Writing retreat
Here’s a little postcard from my Miami writing retreat, where I’m working on chapter two of the book, slowly but surely. I have an endless supply of notecards, a bottomless cup of tea, a quirky dog for company, and family to distract me when I’m ready to take a break. It’s a good way to work.
While looking up a reference yesterday in Diane Ackerman’s breathtaking A Natural History of the Senses, I came across a passage that stopped me in my tracks, and I wanted to share it with you.
When you consider something like death, after which (there being no news flash to the contrary) we may well go out like a candle flame, then it probably doesn’t matter if we try too hard, are awkward sometimes, care for one another too deeply, are excessively curious about nature, are too open to experience, enjoy a nonstop expense of the senses in an effort to know life intimately and lovingly. It probably doesn’t matter if, while trying to be modest and eager watchers of life’s many spectacles, we sometimes look clumsy or get dirty or ask stupid questions or reveal our ignorance or say the wrong thing or light up with wonder like the children we are. It probably doesn’t matter if a passerby sees us dipping a finger into the moist pouches of dozens of lady’s slippers to find out what bugs tend to fall into them, and thinks us a bit eccentric. Or a neighbor, fetching her mail, sees us standing in the cold with our own letters in one hand and a seismically red autumn leaf in the other, its color hitting our senses like a blow from a stun gun, as we stand with a huge grin, too paralyzed by the intricately veined gaudiness of the leaf to move.
This is the wonderfully uncool essence of joy for me: trying too hard and caring too deeply. At the end of the day, you regret the things you didn’t do more than the ones you did.
Have a joyful, creative weekend. I hope you’re out with people you love, or getting lost in something that inspires you. Be clumsy, get dirty, grin big. What else are you here for?
Xx ingrid
Discussion (7 Comments)
This is a terrific entry! Wow! You often wake me up to things I have known, and just as often introduce me to things unknown or half forgotten! What a way to start the day!
I send a poem a day out to friends and family, have been doing it about three years now! This morning I think I am going to borrow your entry from the paragraph about Diane Ackerman, one of my favorite writers, and your writing after it! It’s just what I would like to say today and wish I had said it. This way I can introduce everyone to your blog, which I hope they enjoy as much as I do! At least I can let them know there are other people out there who find joy in the most surprising daily things as well as the surprising uncommon things!

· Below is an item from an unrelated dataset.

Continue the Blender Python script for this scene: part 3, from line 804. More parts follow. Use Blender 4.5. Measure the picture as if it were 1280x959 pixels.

Thanks again for your lovely work!
Sherry
Ack . . .well, I won’t send it unti I hear from you if it’s ok to use it and direct people to your website . . . sorry, that was rude of me! I just got excited and carried away! I won’t send it until I hear from you! Do I need to write you seperately for permission?
Sorry again! I did not mean to infringe on your wonderful work in any way!
Sherry
Sherry,
Thank you for your incredibly kind words. It’s absolutely fine for you to share with others! Thanks for visiting and sharing 🙂
Ingrid
Ingrid,
Thanks for this. Something I need to be reminded of about every 5 minutes.
I’m going to share this as well if you don’t mind
Nick
Nick, I think we all need reminding of this – it’s so human to forget! Share away!
Ingrid
Thank you so much for allowing me to share this! I am hoping many of my family and friends will sign up to be reminded of all the joyful things that fill this world!!
At the end of June 2012, Regina Saskatchewan, where I live, experienced a sky full of rare mammatus clouds; in fact, if you go to the Wikipedia entry on mammatus clouds, you’ll see photographs from Regina. Everyone on the street had their cameras and cell phones out, trying to capture this rare and magical experience. This led me to write about joy and about the fact that in much of the current fiction I’m reading joy isn’t on anybody’s mind; when it’s alluded to, it takes place off stage, so to speak. (http://blueduets.blogspot.ca/2012/07/deadheading-roses-surprised-by-joy.html).
Trust Diane Ackerman to remind us of joy’s importance to our well-being in her quirky, evocative prose. What becomes of a culture where joy takes a back seat to success or seriousness or acquisitiveness? Thank you for your thoughts on joy and beauty.
There’s a link on my blog to your page; I hope you don’t mind.